The U.S. Navy has sent in several devices to search the bottom of the ocean, near where Malaysia Flight 370 might have gone down.  The pinger locator and an underwater sonar vehicle are traveling aboard an Australian ship. VOA’s Carolyn Presutti spoke with a navy commander about the U.S. equipment being used for the search.
 

The P-8 Poseidon is one of the U.S. Navy’s most advanced surveillance planes.  There are now two of them flying over the Indian Ocean.

 

As seen on the Navy’s YouTube Channel, Poseidons are built for intelligence, surveillance, reconnaissance and anti-submarine warfare.  Their mission is to find small objects.

 

Commander William Marks is aboard the USS Blue Ridge, running the U.S. search effort from off the coast of Japan. He says this new search area has better weather and is closer to land.

 

“Our P-8 Poseidon flies about a nine hour mission and in the beginning, 3-3½ hours of that was transit time.  Now, since the area is a lot closer than that, only about two hours of that is transit time,” says Marks.

 

But the one thing searchers need to succeed is to locate wreckage, something floating identified as belonging to MH370.  Search coordinators in Australia warn the effort could last awhile.

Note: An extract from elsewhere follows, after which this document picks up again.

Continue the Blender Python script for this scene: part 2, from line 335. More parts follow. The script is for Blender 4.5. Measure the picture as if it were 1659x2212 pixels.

Angus Houston of the Agency Coordinating Center says that there are virtually no leads.

 

“We don’t know what altitude the aircraft was traveling at.  We don’t really know what speed it was going at,” said Houston.

 

Commander Marks says that once any plane debris is found, the mathematicians will get to work.

 

“Our oceanographers will work backwards.  They will reverse-engineer the winds, the sea state and the currents and they will reverse plot that to get a starting point,” says Marks.

 

Only then can the pinger locator be lowered into the water and dragged behind a ship.  It’s mission will be to detect the audio given off by the flight data recorders.

 

The U.S. Navy pinger locator is now aboard the Australian ship Ocean Shield, cruising toward the search area.

 

Also aboard is a side scan sonar device.  The autonomous underwater vehicle dives into the ocean on a pre-programmed mission.  It will take images of what is on the ocean floor.

 

But until any wreckage is found, the planes will keep flying.  And the ship will wait until it’s called to an exact location.